La maggior parte dei tifosi dicono che i fischi arrivano per ragioni tecniche. Ma Pellegrini è davvero il peggior giocatore della Roma? Spicca davvero in negativo, nel contesto di questa squadra che gioca in mezzo a difficoltà di ogni tipo? Il problema non è, forse, che la sua postura verso il mondo, così silenziosa, quasi triste, lo rende il capro espiatorio perfetto?

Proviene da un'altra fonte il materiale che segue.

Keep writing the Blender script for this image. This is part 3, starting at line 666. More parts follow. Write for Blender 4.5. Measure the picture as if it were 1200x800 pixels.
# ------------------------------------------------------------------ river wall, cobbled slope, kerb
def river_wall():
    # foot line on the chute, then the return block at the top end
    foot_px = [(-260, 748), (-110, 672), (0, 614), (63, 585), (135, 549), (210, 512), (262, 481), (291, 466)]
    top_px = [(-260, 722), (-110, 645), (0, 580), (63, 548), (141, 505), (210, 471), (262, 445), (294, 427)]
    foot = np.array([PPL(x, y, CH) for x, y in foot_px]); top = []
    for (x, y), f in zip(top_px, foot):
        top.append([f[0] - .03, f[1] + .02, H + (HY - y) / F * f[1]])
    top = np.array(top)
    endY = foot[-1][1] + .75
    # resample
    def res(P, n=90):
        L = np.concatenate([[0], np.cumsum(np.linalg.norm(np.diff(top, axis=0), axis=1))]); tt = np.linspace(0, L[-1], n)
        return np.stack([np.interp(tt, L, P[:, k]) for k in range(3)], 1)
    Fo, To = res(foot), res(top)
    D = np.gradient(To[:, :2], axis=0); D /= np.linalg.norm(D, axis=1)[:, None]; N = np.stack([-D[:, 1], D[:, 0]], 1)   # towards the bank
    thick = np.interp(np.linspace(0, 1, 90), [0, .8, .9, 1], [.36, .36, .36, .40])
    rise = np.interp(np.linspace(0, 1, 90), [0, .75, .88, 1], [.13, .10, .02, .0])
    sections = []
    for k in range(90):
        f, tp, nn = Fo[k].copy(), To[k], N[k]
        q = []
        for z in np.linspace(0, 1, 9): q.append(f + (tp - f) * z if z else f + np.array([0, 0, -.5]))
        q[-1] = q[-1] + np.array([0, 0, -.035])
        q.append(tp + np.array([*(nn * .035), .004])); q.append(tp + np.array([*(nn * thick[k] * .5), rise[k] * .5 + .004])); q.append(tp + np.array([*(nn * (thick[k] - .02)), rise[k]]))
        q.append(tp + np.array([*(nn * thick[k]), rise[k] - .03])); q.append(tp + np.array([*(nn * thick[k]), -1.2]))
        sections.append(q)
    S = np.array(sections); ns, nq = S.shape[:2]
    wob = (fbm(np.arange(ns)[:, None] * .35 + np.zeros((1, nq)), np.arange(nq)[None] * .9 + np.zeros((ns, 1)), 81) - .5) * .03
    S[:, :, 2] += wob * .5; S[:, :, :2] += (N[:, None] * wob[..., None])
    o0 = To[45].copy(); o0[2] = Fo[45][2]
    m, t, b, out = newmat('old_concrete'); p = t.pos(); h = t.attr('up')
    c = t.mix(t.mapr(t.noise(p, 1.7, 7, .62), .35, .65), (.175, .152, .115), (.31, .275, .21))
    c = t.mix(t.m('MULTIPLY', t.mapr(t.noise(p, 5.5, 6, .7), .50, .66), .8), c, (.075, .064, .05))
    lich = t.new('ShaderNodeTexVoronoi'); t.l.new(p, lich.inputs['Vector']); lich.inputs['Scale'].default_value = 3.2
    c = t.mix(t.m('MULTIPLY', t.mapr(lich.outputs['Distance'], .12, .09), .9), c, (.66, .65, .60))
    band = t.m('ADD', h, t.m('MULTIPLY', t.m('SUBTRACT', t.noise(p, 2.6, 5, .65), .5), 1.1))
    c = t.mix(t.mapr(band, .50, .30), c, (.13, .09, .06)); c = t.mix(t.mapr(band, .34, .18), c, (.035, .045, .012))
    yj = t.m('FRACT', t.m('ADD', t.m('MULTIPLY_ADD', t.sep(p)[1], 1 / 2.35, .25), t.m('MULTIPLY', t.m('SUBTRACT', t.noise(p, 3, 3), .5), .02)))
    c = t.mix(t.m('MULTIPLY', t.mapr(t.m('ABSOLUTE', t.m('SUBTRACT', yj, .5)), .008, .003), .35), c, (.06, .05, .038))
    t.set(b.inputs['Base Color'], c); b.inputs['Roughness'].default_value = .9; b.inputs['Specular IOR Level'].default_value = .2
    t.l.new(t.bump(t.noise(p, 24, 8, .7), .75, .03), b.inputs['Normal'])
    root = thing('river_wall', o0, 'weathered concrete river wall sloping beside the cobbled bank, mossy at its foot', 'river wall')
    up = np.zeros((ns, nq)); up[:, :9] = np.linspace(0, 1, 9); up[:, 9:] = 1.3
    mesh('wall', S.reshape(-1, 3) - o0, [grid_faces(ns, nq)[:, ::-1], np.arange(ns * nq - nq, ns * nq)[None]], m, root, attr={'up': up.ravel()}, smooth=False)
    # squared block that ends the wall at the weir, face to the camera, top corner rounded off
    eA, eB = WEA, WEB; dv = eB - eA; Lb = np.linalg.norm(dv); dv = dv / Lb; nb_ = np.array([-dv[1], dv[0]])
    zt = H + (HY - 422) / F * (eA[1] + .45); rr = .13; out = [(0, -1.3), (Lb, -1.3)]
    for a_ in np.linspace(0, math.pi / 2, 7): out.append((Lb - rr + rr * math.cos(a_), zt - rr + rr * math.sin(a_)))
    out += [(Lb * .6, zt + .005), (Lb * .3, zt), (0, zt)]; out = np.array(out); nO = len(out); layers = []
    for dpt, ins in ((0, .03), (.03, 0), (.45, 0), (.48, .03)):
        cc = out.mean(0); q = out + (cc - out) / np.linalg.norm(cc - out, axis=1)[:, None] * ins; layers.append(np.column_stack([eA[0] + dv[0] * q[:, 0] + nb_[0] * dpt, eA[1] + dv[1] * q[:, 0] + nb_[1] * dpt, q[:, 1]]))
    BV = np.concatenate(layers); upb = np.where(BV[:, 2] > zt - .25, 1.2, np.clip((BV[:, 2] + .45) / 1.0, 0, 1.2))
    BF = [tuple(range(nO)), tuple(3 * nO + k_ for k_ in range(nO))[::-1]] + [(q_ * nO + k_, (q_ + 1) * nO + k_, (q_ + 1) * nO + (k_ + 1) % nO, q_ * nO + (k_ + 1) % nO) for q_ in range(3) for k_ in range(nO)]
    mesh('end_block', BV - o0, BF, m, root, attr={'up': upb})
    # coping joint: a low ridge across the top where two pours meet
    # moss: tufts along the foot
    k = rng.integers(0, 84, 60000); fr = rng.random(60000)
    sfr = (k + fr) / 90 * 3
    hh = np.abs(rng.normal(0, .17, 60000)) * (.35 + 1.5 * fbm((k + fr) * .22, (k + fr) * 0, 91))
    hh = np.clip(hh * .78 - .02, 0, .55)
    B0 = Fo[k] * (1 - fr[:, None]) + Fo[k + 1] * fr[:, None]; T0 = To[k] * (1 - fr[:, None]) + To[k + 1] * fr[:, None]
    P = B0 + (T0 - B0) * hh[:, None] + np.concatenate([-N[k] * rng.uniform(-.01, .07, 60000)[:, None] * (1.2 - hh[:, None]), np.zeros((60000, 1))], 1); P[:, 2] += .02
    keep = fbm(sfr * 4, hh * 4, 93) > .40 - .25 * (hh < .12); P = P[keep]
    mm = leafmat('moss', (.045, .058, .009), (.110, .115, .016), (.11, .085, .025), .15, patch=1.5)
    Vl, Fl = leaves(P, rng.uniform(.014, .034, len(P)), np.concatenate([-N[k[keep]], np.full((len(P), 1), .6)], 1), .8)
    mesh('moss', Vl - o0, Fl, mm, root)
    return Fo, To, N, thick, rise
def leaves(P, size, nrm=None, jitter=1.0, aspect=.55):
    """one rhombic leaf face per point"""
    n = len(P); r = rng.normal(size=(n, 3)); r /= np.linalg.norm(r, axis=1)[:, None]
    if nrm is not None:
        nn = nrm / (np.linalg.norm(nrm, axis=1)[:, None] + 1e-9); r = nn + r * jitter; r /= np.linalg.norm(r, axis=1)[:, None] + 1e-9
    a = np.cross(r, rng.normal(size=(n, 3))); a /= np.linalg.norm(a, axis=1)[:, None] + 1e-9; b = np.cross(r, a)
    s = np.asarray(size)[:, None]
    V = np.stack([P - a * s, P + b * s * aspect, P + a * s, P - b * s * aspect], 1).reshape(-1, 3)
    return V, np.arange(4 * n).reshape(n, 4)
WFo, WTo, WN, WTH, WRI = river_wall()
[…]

Qualcosa di Pellegrini sembra toccare alcune corde profonde dell’inconscio collettivo romanista. Forse la sua serietà, il fatto che sorrida poco, o il modo leggero e un po’ artistico con cui gioca a calcio. Forse, più semplicemente, il fatto che non sembra all’altezza del sogno delle persone. I tifosi della Roma fantasticano di tifare giocatori-tifosi, ma quando questo sogno si realizza non sembra essere abbastanza. Cosa c'è di più frustrante?

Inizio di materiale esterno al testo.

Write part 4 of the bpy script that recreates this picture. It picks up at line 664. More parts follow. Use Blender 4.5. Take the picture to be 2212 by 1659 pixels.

Cosa avrà pensato Pisilli, quando ha sentito lo stadio fischiare Pellegrini? Ha temuto, almeno per un attimo, che quello potrebbe essere il proprio futuro? Il suo fantasma del natale futuro? Oggi è il suo momento: il Corriere dello Sport titola “La Roma del pupino”, Spalletti lo ha inserito tra i pre-convocati in Nazionale, le sue prospettive di felicità sembrano illimitate. «Roma è una piovra», disse Fabio Capello, uno degli allenatori che ha più odiato Roma. È una città che può davvero farti sentire re (Ho visto un re è il titolo di un libro dedicato a Zaniolo nel suo momento di grazia nella Roma), amato e blandito. Lo sguardo delle persone, però, può cambiare facilmente. Ci si stufa, e quando l’icona è logora viene fatta cadere dal piedistallo che il popolo gli ha costruito.

Per ragioni misteriose, indecifrabili, la luce attorno a un giocatore romanista può cambiare all’improvviso, l'abbraccio della piovra può diventare una morsa. Ci si accorge che non ci si può più muovere, e a quel punto è già troppo tardi.